Today that founding concept is under attack from those who see European unity as a vehicle for spreading Socialism. (Clapping).

We haven't worked all these years to free Britain from the paralysis of Socialism only to see it creep in through the back door of central control and bureaucracy from Brussels. (Clapping).

The speech certainly had an intended audience within the European Community, particularly the Commission and its President personally. Part of its purpose was as a warning shot in fact. This is explicitly confirmed by a minute we are releasing written for MT on European Commission “empire building” which was sent her in early Oct. Interestingly it was available before the speech but Powell held it back from her, perhaps because there was more than enough combustible material to hand. In a covernote to this incendiary information, Powell suggested she should “be prepared to ‘terrorise’ the Commission politically on the lines of the Bruges speech”. And certainly its members took careful note of what she had said. Several Commissioners later made critical responses in public. Delors himself refrained from direct comment, but made his views known in another way. Learning what was in the offing before the speech he politely excused himself from attending, which he had originally been expected to do with his colleagues and the whole corps of EC Ambassadors.

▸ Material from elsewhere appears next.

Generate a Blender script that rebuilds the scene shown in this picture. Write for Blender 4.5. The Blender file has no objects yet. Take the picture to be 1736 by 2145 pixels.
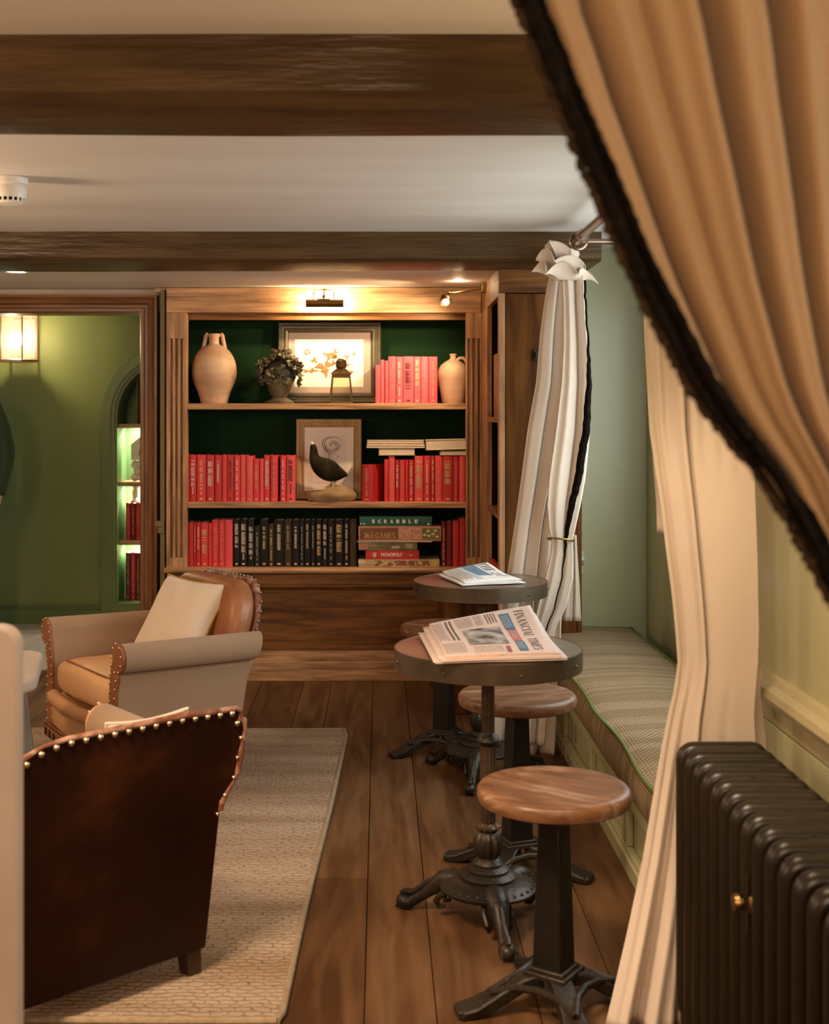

One might add that from MT’s point of view there was a particularly pressing reason for seeking to ‘terrorise’ Delors at this point – not what he had just said, but what he had the power still to do. At the Hanover European Council in June 1988, at which Delors was appointed for a second four year term as Commission President, Britain unhappily acquiescing in the absence of any alternative, the Council “confirmed the objective of a progressive realization of economic and monetary union” and established a Committee of central bank heads under his chairmanship with the purpose of “studying and proposing concrete stages leading towards this union”. MT did everything she could to gain leverage over the Delors Committee, as the official files at TNA show, without much success, of course, to her vast frustration. Bruges was part of that failed effort to head off EMU. Charles Powell comments on this point that the speech came two years too late.